Disaster recovery

Supabase disaster recovery: an off-platform, restore-tested plan

Supabase’s own backups and point-in-time recovery protect you from failures inside your project. They don’t protect you from an accidental project deletion, a billing lapse, or an account-level incident. Disaster recovery means having a copy that lives outside that blast radius — and knowing it actually restores.

What Supabase disaster recovery has to cover

A recovery plan for a Supabase project needs to survive three different failure classes: a bad migration or accidental data deletion inside the project, a Supabase platform incident, and an account-level problem — a locked account, a cancelled subscription, or a project deleted by mistake. Point-in-time recovery inside Supabase only covers the first case, because it lives in the same account and the same infrastructure as the project itself.

An independent backup — stored with a different provider, in a jurisdiction you control, reachable without your Supabase login — is what covers the other two.

Why 'backup succeeded' isn't a recovery plan

Most backup tooling confirms that a dump was taken and an upload finished. Neither step proves the file can become a working database again. Dumps silently truncate on disk pressure, connection drops, or a schema Postgres can’t replay cleanly — and none of that shows up as a failed upload.

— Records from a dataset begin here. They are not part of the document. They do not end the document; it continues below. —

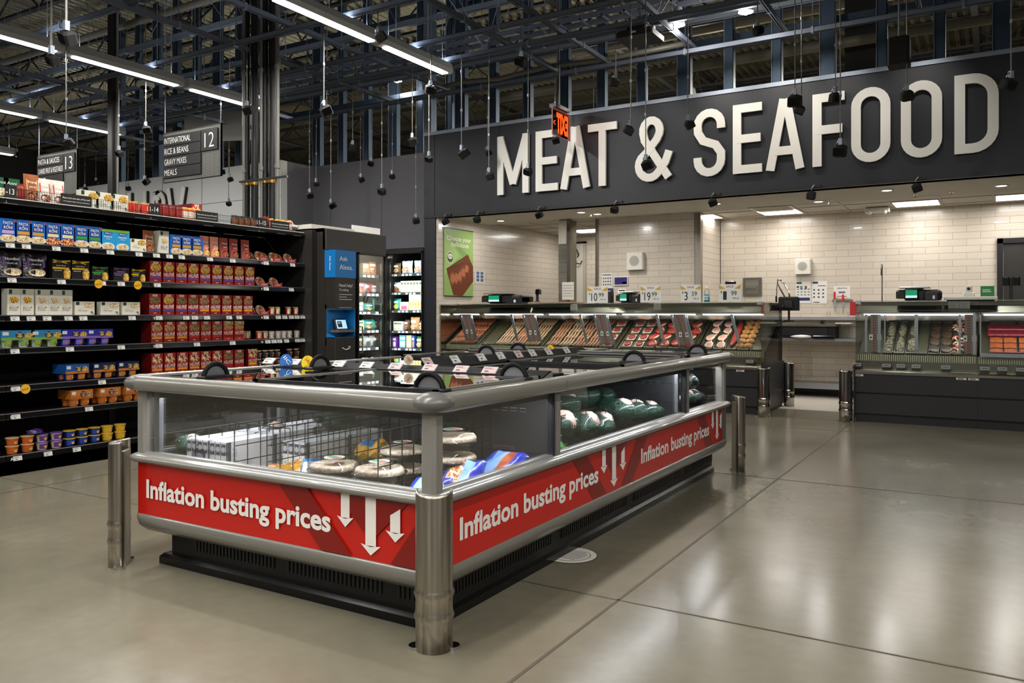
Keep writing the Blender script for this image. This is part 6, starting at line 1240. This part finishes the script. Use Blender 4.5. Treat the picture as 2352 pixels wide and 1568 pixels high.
o = thing('red_box', 'thin red box on the ledge left of the fish counter glass', 'box', (PY(1957, 720, 12.7).x, 12.75, 1.222)); b = B(); b.box(-.03, .09, -.05, .05, 0, .2, '#a81e22'); b.build('carton', o)
# ================================================================ KITCHEN WALL THINGS
def wallspk(px, y, label, py0, py1):
    a = PY(px, py0, y-.1); c = PY(px, py1, y-.1); s = a.z-c.z; o = thing('wall_speaker', label, 'speaker', (a.x, y-.005, c.z)); b = B(); b.box(-s/2, s/2, -.10, 0, 0, s, 'offwhite', .01); b.build('housing', o); b = B(); b.disc((0, -.102, s/2), (0, -1, 0), s*.3, '#a9a69c', 28); b.lathe([(s*.3, 0), (s*.31, .004), (s*.32, 0)], 'offwhite', (0, 0, 0), 28) if 0 else None
    for i in range(6): b.box(-s*.2, s*.2, -.1035, -.102, s*.32+i*s*.065, s*.33+i*s*.065, '#8f8c83')
    b.build('grille', o)
wallspk(1457, 11.9, 'square white wall speaker on the tiled block at the left', 579, 619); wallspk(1843, 13.0, 'square white wall speaker above the safety posters', 594, 629)
a = PY(1707, 638, 12.99); c = PY(1750, 680, 12.99); o = thing('access_panel', 'grey steel access hatch in the tiled wall', 'hatch', (a.x, 12.999, c.z)); b = B(); W = c.x-a.x; h = a.z-c.z; b.box(0, W, -.02, 0, 0, h, 'casesteel'); b.build('hatch_frame', o); b = B(); b.box(.04, W-.05, -.026, -.02, .04, h-.04, 'stainless'); b.cyl((W-.07, -.026, h/2), (W-.07, -.032, h/2), .01, 'chrome', 10); b.build('hatch_door', o)
def poster(px0, px1, py0, py1, y, label, cols, nm='safety_poster'):
    a = PY(px0, py0, y-.003); c = PY(px1, py1, y-.003); W = c.x-a.x; h = a.z-c.z; o = thing(nm, label, 'poster', (a.x, y-.002, c.z)); b = B(); b.box(0, W, -.003, 0, 0, h, 'white')
    for u0, u1, v0, v1, m in cols: b.poly([(u0*W, -.0045, v0*h), (u1*W, -.0045, v0*h), (u1*W, -.0045, v1*h), (u0*W, -.0045, v1*h)], m)
    b.build('sheet', o); return o
gr = [(.08+.24*i, .22+.24*i, .36+.13*j, .42+.13*j, '#8a8f94') for i in range(4) for j in range(3)]
poster(1828, 1862, 647, 696, 13.0, 'white safety poster with a navy band, left of the two', [(.04, .4, .9, .98, 'tagtext'), (.05, .22, .72, .8, '#333333'), (.3, .45, .66, .8, '#2f8f9a'), (.6, .75, .66, .8, '#9a2a2a'), (.05, .95, .12, .26, '#232a5a')]+gr)
poster(1865, 1900, 646, 697, 13.0, 'white safety poster with small drawings, right of the two', [(.04, .4, .9, .98, 'tagtext'), (.08, .5, .05, .08, 'tagtext'), (.4, .9, .78, .81, '#444444')]+[(.08+.3*i, .2+.3*i, .26+.16*j, .33+.16*j, '#55585c') for i in range(3) for j in range(3)])
p_ = poster(1915, 1953, 657, 684, 13.0, 'white safety first notice above the knives', [(.2, .8, .12, .17, '#b03a3a'), (.3, .7, .4, .55, '#6a6f75')], 'safety_notice'); b = B(); W = PY(1953, 700, 13).x-PY(1915, 700, 13).x; b.text('Safety First', (W/2, -.005, .14), (1, 0, 0), (0, 0, 1), .022, 'tagtext', w=W*.6, align='c'); b.build('heading', p_)
poster(1383, 1406, 627, 662, 11.9, 'white sheet of small black drawings on the tiled block', [(.05, .9, .85, .9, 'tagtext')]+[(.1+.22*i, .22+.22*i, .2+.2*j, .3+.2*j, '#444444') for i in range(4) for j in range(3)])
poster(1410, 1442, 635, 655, 11.88, 'purple and white notice in a clear holder on the tiled block', [(.05, .95, .1, .9, '#2c1f6b'), (.6, .9, .2, .4, '#d8d4ea')], 'wall_notice')
for i, (px0, px1, py0, py1) in enumerate(((1420, 1437, 663, 690), (1632, 1650, 660, 692))): poster(px0, px1, py0, py1, 11.6 if i == 0 else 12.9, 'small white notice with black oval marks, %s' % ('behind the middle scale', 'behind the 1.99 sign')[i], [(.1, .9, .7, .9, 'tagtext'), (.1, .9, .25, .45, 'tagtext')], 'wall_notice')
a = PX(1092, 622, -7.345); c = PX(1112, 650, -7.345); b = B(); b.box(-7.345, -7.342, a.y, c.y, c.z, a.z, 'white')
for i in range(3):
    for j in range(2): y0 = a.y+.02+j*(c.y-a.y)*.47; z0 = c.z+.02+i*(a.z-c.z)*.3; b.poly([(-7.3415, y0, z0), (-7.3415, y0+(c.y-a.y)*.36, z0), (-7.3415, y0+(c.y-a.y)*.36, z0+.05), (-7.3415, y0, z0+.05)], '#5a6a8a')
tag(b.build('schedule_sheet'), 'white schedule sheet with blue grid right of the green poster', 'paper')
# green poster
a = PX(1020, 521, -7.33); c = PX(1086, 678, -7.33); pz0 = PX(1020, 680, -7.33).z; pz1 = a.z; W = c.y-a.y; h = pz1-pz0
o = thing('hanging_poster', 'green poster reading Choose your delicious with sliced steak on a board', 'poster', (-7.33, a.y, pz0)); b = B(); G = lambda u, v, e=0: (.006+e, u*W, v*h)
b.box(0, .006, 0, W, 0, h, '#8fae62'); b.box(0, .012, 0, W, h-.012, h, 'black'); b.box(0, .012, 0, W, 0, .012, 'black'); b.poly([G(0, .98, .001), G(0, .3, .001), G(.5, .6, .001)], '#a3c274'); b.poly([G(.02, .95, .0012), G(.9, .6, .0012), G(.6, .6, .0012)], '#7d9c55')
b.text('Choose your', (.0085, W*.5, h*.82), (0, 1, 0), (0, 0, 1), .075, '#e9ead2', w=W*.84, align='c'); b.text('delicious', (.0085, W*.52, h*.735), (0, 1, 0), (0, 0, 1), .075, '#e9ead2', w=W*.62, align='c')
b.poly([G(.06, .40, .002), G(.30, .02, .002), G(.62, .012, .002), G(1, .24, .002), G(.995, .46, .002), G(.80, .64, .002)], '#6b3417'); b.disc(G(.19, .57, .002), (1, 0, 0), W*.115, '#e9ead2', 24); b.disc(G(.19, .57, .0025), (1, 0, 0), W*.10, '#2f5a2f', 24); b.disc(G(.19, .585, .003), (1, 0, 0), W*.08, '#e9ead2', 20, .7); b.text('USDA', (.0102, W*.19, h*.572), (0, 1, 0), (0, 0, 1), .022, '#2f5a2f', w=W*.13, align='c')
for u, v, ru, rv in ((.27, .26, .13, .10), (.40, .27, .12, .10), (.52, .30, .12, .10), (.64, .36, .13, .09), (.76, .42, .12, .08)):
    pts = [G(u+ru*cos(t)*.8-rv*sin(t)*.3, v+rv*sin(t)+ru*cos(t)*.2, .003+.0004*u) for t in [2*pi*i/16 for i in range(16)]]; b.poly(pts, 'food_brown'); pts = [G(u+ru*cos(t)*.55, v+rv*sin(t)*.7, .0036+.0004*u) for t in [2*pi*i/14 for i in range(14)]]; b.poly(pts, '#b06a4a')
b.tube([G(.3, .44, .004), G(.5, .50, .006), G(.62, .54, .004)], .006, '#4a6a2a', 5); b.build('poster_sheet', o)
# knives on a magnetic strip
a = PY(1912, 688, 12.98); c = PY(1958, 694, 12.98); b = B(); b.box(a.x, c.x, 12.97, 12.999, a.z-.03, a.z+.005, 'stainless'); tag(b.build('knife_strip'), 'magnetic knife strip on the tiled wall', 'knife rack')
for px, top, t in ((1917, 670, 'left'), (1936, 676, 'right')):
    p = PY(px, top, 12.95); o = thing('chef_knife', 'red handled kitchen knife on the wall strip, %s one' % t, 'knife', (p.x, 12.955, p.z), group=None); b = B(); b.box(-.014, .014, -.008, .008, -.11, 0, '#c2141c', .004); b.build('handle', o); b = B(); b.prism([(-.014, -.11), (.022, -.11), (.022, -.2), (.0, -.32), (-.014, -.2)], 1, -.002, .002, 'alu'); b.build('blade', o)
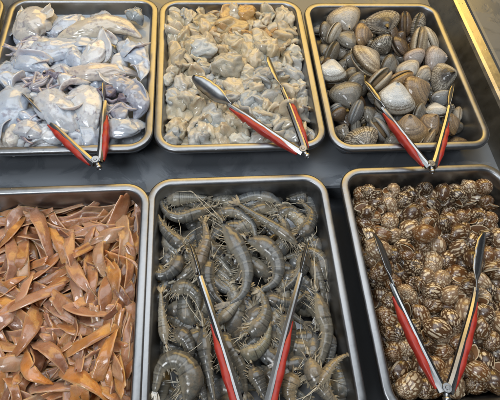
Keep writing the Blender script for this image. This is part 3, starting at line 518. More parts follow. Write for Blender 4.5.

ReviveDB closes that gap by restoring every backup into a disposable Postgres instance and comparing table row counts and auth user counts against an inventory captured at dump time. Storage files are copied separately and verified byte-for-byte with SHA-256. If a restore doesn’t work, you find out the same day — not during an incident.

Where the copy lives

Database dumps and Supabase Storage file bytes are stored in encrypted managed object storage in your selected region, separate from Supabase’s own infrastructure and from your Supabase account. Losing access to Supabase doesn’t mean losing access to your backups.

Setting it up

  1. Connect a project with its Session Pooler connection string.
  2. Optionally add a service-role key to include Supabase Storage files.
  3. Backups run on a schedule and each one is restore-tested automatically.
  4. Download a verified database dump or Storage manifest whenever you need it.